In the Documents: North Carolina Educators Scramble to Comply with State’s ‘Don’t Say Gay’ Law
Records obtained by American Oversight and reported on by the Charlotte Observer provide behind-the-scenes details regarding educators’ efforts to comply with the discriminatory Parents’ Bill of Rights.
Educators in North Carolina were uncertain about how to comply with the state’s recently passed Parents’ Bill of Rights law after its enactment, with some flagging for removal curriculum that merely implied the existence of LGBTQ people, records obtained by American Oversight and reported on this week by the Charlotte Observer reveal.
North Carolina’s Senate Bill 49 went into effect in August 2023 after the General Assembly overrode Gov. Roy Cooper’s veto. The law prohibits “instruction on gender identity, sexual activity or sexuality” in kindergarten through fourth grade classrooms, and requires educators to notify parents if their child chooses to go by a different name or pronoun at school.
The law places onerous requirements on schools to provide information about all instructional materials to parents, and requires school libraries to give parents access to information about what materials their children have checked out.
Documents we obtained through public records requests show many officials, teachers, and librarians in the Charlotte-Mecklenburg School District (CMS) contended with unclear guidance about what materials were permitted under SB 49, and expended considerable effort to bring curriculum into compliance with the new law.
“The records show teachers and administrators were confused about whether to remove books or classroom materials but often leaned toward removal of anything politicians might consider controversial,” the Observer’s Rebecca Noel reported.
Last year, American Oversight obtained documents from the Florida Department of Education that revealed how similar confusion fueled by vague restrictions on textbook content led publishers to change math lessons by removing references to different cultures.
The records we obtained from CMS — one of the first districts in the state to implement new policies to align with SB 49 — show district officials advised elementary school principals to ask teachers to review their classroom libraries for compliance with the law just days after the Assembly overrode Cooper’s veto.
In one email sent on Aug. 28, 2023, Jaron Carson, CMS chief equity and school performance officer, and Nancy Brightwell, CMS chief academic officer, wrote, “Principals should advise teachers to remove any books from classroom libraries that have content related to gender identity, sexual activity or sexuality that students may access as part of independent reading tasks.”
In a Sept. 28 email, Kimberly Ray, CMS director of digital learning and library services, told a teacher that she screened books for “alternative use of pronouns, same-sex couples, etc.”
The records also show that instructional materials related to Title IX — the federal law prohibiting sex-based discrimination in schools — were flagged for “potential LGBTQ interpretation.”

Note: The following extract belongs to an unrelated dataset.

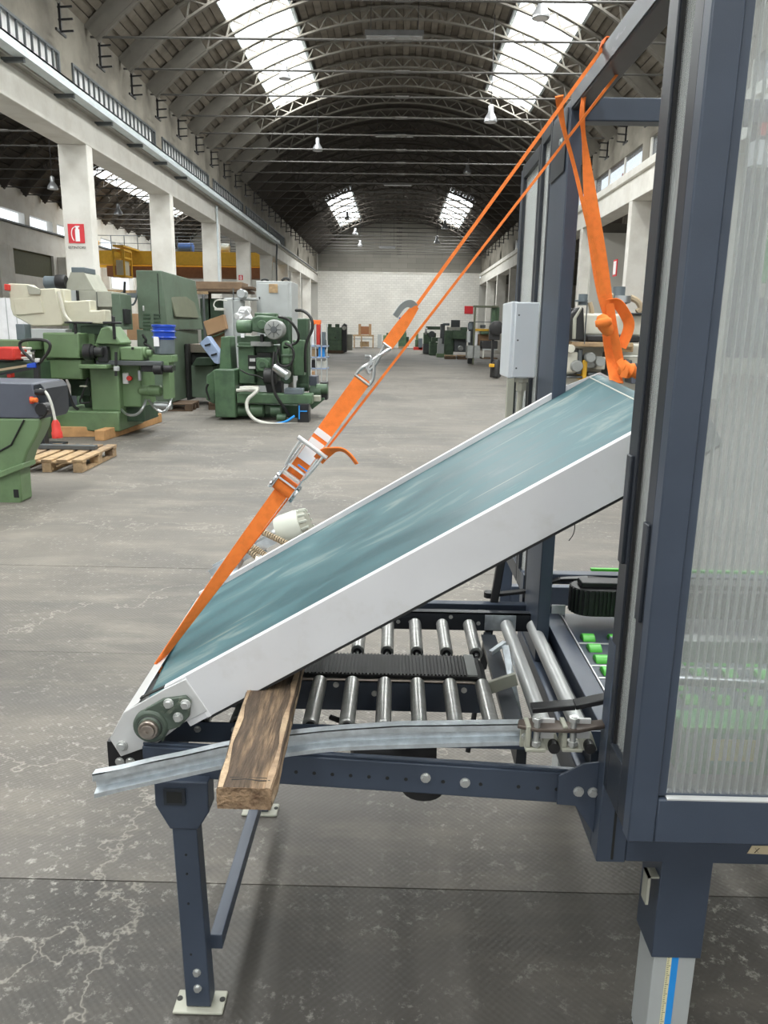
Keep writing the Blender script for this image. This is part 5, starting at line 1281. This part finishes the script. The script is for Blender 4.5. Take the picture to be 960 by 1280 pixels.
for (x0, x1) in ((179, 188), (192, 201)):
    for i in range(5): rect(x0, 392.5+i*4.5, x1, 394.5+i*4.5, Y-.012, .014, 'louvre', 'green_dark', t, 0)
for i in range(7): rect(211, 470+i*5, 216, 471.6+i*5, Y-.012, .014, 'louvre', 'green_dark', t, 0)
rect(178, 382, 180, 389, Y-.02, .02, 'door_handle', 'light_plate', t)
MB().tube([at(178, 418, Y=Y-.03), at(184, 426, Y=Y-.03), at(179, 429, Y=Y-.03), at(186, 432, Y=Y-.03), at(200, 448, Y=Y-.03)], .02, smooth=2).build('loose_cable', 'cable_black', t)
# its bed extending to the right
rect(232, 430, 262, 441, 16.2, .8, 'table_slide', 'brass_shaft', t); rect(232, 441, 262, 455, 16.3, .8, 'recess', 'dark_void', t); poly([(240, 456), (246, 447), (264, 447), (264, 457), (240, 457)], 16.0, .6, 'slide_block', 'green_dark', t)
rect(236, 457, 266, 497, 16.2, .9, 'bed', 'green_grey', t); rect(232, 430, 236, 500, 16.0, .5, 'column', 'dark_void', t)
pallet((-4.6, 15.3, 0), R(4), 'dark worn pallet under the tall grey green cabinet', dark=True)
pallet((-3.18, 15.75, 0), R(6), 'brown pallet partly hidden right of the tall cabinet', dark=True)
# cardboard box and blue crate beside
t = thing('cardboard_box', (at(270, 406, Y=16).x, 16, 1.2), 'tilted brown cardboard box above the blue crate', 'box')
poly([(254, 402), (279, 393), (283, 411), (259, 420)], 16, .5, 'carton', 'cardboard', t)
t = thing('brown_crate', (at(275, 430, Y=16.3).x, 16.3, .9), 'brown carton lying under the tilted cardboard box', 'box')
poly([(262, 424), (282, 415), (284, 438), (276, 448)], 16.3, .5, 'carton', 'cardboard', t); rect(262, 436, 288, 500, 16.6, .4, 'stand', 'green_dark', t)
t = thing('blue_plastic_crate', (at(262, 438, Y=15.6).x, 15.6, .9), 'light blue plastic crate with black clips leaning beside the green machine', 'crate')
poly([(249, 429), (259, 420), (274, 441), (273, 455), (268, 454)], 15.6, .35, 'crate_body', 'crate_blue', t)
for x, y in ((260, 431), (268, 443)): MB().bar(at(x-4, y+1, Y=15.58), at(x+3, y-1, Y=15.58), .03, .03).build('clip', 'black_steel', t)
# background green cabinet, brown boards
t = thing('green_cabinet', (at(262, 390, Y=19).x, 19, 0), 'dark green cabinet behind the cardboard box', 'cabinet')
rect(252, 373, 284, 500, 19, .8, 'body', 'green_dark', t, .02)
tag(MB().pbox(245, 352, 302, 361.6, 18.6, .8).build('cardboard_stack', 'cardboard_long', bevel=.01), 'thick brown slab lying on top of the rack behind the cabinets', 'slab')
tag(MB().pbox(303, 358, 316, 361.6, 18.5, .7).build('wooden_board', 'wood_dark', bevel=.01), 'short dark board end sticking out right of the brown slab', 'board')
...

Among the materials flagged for review were a video described as “standing up to a bully/harassment/bullying activity” that was produced by Sesame Street, PowerPoint slides showing two women hugging and holding hands, and a resource page that included an organization that supports LGBTQ youth.
Later, the district removed a picture book titled “The Little Library” from a second-grade lesson plan because the text refers to a librarian using the gender-neutral pronoun “they.” The records show a teacher emailed several district employees to ask whether she could continue to teach with the book, having already read it to several classes before noticing the use of the “they” pronoun. The teacher noted that the pronoun usage “was never a discussion point in class, and I received no questions about it.”
After reviewing the picture book, Ray directed the teacher not to continue teaching with it. “This book does use the pronoun ‘they’ for the librarian, so it should not be used in instruction,” Ray wrote. “It is very subtle but with everything going on…”
“Vague laws like this leave wide room for interpretation, which can have a chilling effect,” Chioma Chukwu, American Oversight’s interim executive director, told the Observer. “If there is no clear definition, people will often err on the side of conservatism.”